Problem to solve - Leave out every picture. Copy exactly the lines from the one holding "Generate a Blender" through the one holding "scene.camera = cam".

Collected data entries -
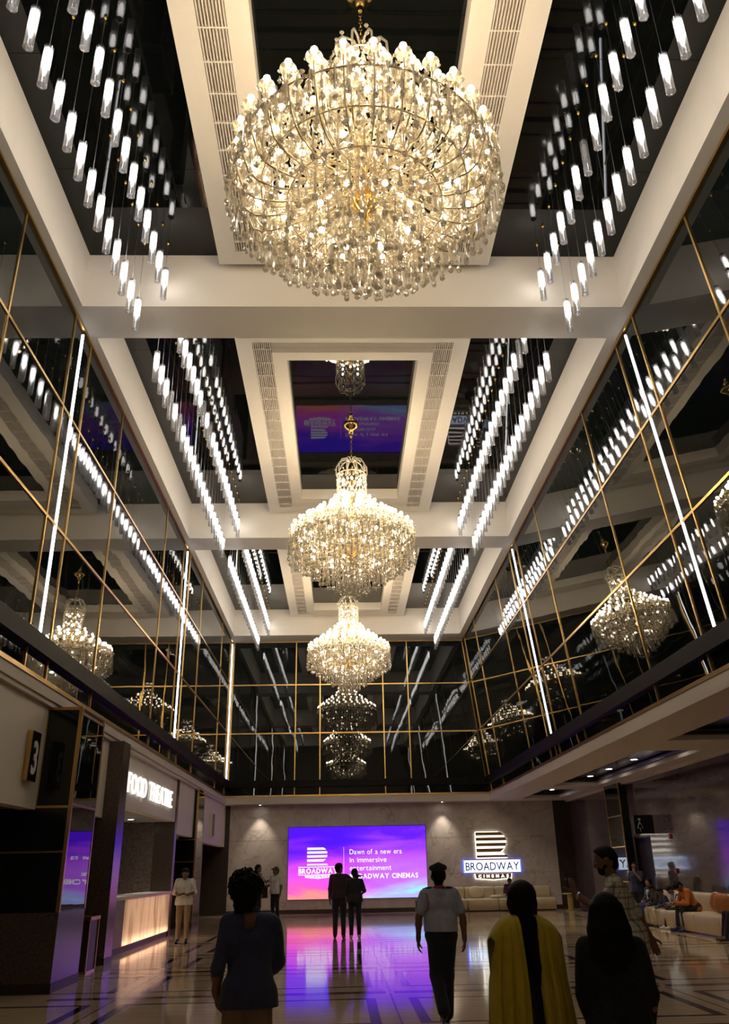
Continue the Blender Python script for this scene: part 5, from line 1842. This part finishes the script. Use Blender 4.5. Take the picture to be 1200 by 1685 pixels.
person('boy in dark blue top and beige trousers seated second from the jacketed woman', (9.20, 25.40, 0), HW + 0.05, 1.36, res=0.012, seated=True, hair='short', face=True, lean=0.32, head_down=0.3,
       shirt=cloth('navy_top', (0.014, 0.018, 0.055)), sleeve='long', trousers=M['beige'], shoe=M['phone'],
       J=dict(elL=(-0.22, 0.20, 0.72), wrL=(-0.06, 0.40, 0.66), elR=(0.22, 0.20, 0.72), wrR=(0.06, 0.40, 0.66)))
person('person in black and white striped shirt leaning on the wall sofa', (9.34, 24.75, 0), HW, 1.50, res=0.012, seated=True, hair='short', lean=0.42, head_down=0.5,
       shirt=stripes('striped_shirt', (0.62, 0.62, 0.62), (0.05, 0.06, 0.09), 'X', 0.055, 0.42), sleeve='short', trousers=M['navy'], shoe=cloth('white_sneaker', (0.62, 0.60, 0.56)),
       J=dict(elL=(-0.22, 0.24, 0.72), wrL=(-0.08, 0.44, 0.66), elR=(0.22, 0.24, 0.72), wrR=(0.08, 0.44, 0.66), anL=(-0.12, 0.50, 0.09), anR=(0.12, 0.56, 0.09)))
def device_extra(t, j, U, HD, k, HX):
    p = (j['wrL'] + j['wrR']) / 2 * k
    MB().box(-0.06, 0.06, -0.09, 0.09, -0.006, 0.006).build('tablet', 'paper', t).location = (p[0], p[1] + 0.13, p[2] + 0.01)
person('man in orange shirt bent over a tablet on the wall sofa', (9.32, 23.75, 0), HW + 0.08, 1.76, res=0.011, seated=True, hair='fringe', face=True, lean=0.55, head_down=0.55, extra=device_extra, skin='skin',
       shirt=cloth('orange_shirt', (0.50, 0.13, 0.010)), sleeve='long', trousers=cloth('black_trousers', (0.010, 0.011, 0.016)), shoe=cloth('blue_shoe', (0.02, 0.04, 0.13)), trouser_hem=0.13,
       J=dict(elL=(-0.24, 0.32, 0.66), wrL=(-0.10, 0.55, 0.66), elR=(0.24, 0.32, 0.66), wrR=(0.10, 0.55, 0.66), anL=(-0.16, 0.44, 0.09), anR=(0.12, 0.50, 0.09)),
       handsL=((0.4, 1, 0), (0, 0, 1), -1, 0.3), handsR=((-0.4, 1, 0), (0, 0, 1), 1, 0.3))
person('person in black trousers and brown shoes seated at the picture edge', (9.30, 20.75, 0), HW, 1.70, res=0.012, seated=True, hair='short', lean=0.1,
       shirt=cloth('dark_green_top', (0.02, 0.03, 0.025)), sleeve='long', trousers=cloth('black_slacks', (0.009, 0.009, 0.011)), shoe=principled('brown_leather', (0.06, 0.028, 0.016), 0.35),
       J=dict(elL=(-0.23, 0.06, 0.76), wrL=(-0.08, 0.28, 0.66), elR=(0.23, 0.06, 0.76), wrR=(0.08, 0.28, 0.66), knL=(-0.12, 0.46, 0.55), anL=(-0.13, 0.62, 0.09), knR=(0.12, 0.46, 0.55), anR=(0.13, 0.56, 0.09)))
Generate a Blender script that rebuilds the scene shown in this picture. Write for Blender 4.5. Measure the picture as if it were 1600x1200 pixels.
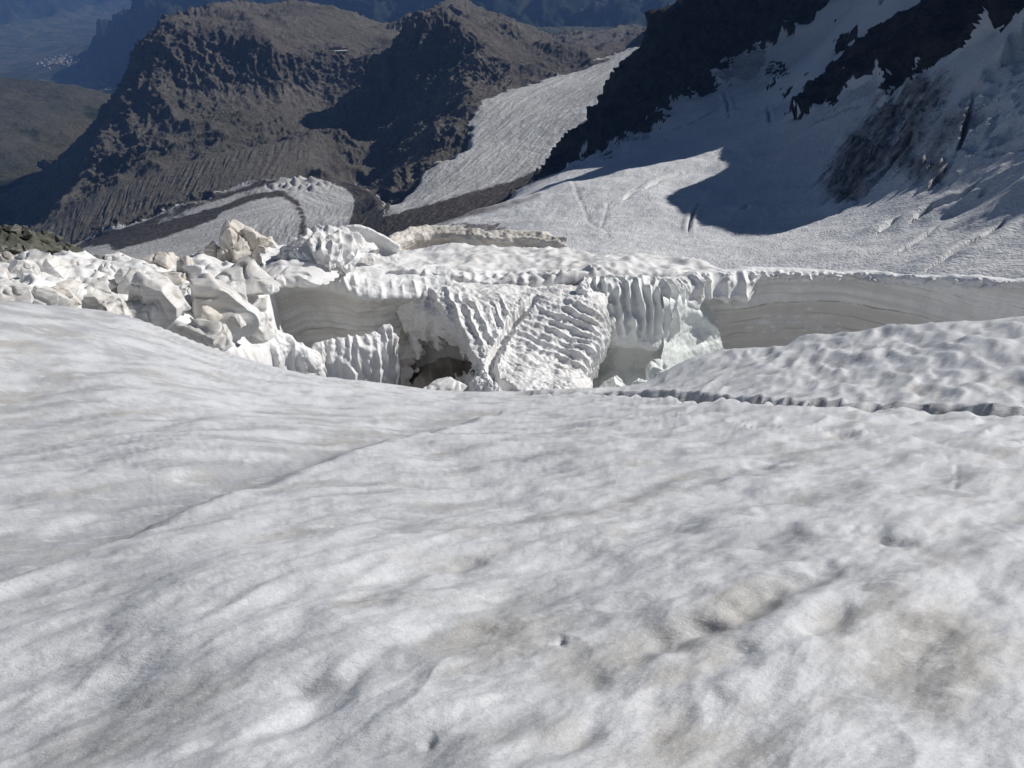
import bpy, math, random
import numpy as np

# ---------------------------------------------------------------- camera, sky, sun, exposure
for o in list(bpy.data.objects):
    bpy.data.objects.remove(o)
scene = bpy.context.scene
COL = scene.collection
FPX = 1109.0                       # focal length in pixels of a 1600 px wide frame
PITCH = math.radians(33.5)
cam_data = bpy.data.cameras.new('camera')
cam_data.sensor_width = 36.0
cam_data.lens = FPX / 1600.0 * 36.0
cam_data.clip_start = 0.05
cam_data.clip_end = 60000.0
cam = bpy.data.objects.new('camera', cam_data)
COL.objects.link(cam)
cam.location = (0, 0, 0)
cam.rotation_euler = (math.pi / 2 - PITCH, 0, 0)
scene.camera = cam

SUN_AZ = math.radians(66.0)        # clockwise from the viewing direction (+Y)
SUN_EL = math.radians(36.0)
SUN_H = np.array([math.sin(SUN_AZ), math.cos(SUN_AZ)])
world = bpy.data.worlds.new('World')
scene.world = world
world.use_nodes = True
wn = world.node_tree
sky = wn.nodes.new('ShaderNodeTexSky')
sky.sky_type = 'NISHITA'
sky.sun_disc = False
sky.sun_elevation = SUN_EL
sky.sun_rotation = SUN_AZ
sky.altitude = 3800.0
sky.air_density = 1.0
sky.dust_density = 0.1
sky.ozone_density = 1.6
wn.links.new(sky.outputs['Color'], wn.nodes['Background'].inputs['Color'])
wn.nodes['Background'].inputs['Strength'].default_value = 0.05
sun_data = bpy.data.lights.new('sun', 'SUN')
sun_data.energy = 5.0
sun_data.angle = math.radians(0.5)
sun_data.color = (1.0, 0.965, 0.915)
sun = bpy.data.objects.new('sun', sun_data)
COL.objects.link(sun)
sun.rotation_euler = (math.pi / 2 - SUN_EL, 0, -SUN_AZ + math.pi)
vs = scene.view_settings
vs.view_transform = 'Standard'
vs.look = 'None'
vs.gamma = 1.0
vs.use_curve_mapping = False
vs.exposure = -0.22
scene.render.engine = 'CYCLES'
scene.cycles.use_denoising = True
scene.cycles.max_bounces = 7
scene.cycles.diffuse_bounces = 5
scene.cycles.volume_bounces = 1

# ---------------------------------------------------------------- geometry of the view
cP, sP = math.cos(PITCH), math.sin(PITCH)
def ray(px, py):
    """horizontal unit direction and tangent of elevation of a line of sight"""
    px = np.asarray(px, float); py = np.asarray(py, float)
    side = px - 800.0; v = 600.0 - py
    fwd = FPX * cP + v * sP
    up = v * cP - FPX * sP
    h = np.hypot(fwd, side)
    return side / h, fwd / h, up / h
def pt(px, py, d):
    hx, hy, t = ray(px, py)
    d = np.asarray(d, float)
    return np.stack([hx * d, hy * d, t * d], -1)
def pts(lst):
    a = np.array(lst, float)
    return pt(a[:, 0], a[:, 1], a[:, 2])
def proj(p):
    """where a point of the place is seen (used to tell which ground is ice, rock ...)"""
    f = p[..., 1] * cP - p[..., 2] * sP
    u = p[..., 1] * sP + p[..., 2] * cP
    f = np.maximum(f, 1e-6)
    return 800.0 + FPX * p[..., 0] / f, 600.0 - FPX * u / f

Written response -
Generate a Blender script that rebuilds the scene shown in this picture. Write for Blender 4.5. Measure the picture as if it were 1600x1200 pixels.
import bpy, math, random
import numpy as np

# ---------------------------------------------------------------- camera, sky, sun, exposure
for o in list(bpy.data.objects):
    bpy.data.objects.remove(o)
scene = bpy.context.scene
COL = scene.collection
FPX = 1109.0                       # focal length in pixels of a 1600 px wide frame
PITCH = math.radians(33.5)
cam_data = bpy.data.cameras.new('camera')
cam_data.sensor_width = 36.0
cam_data.lens = FPX / 1600.0 * 36.0
cam_data.clip_start = 0.05
cam_data.clip_end = 60000.0
cam = bpy.data.objects.new('camera', cam_data)
COL.objects.link(cam)
cam.location = (0, 0, 0)
cam.rotation_euler = (math.pi / 2 - PITCH, 0, 0)
scene.camera = cam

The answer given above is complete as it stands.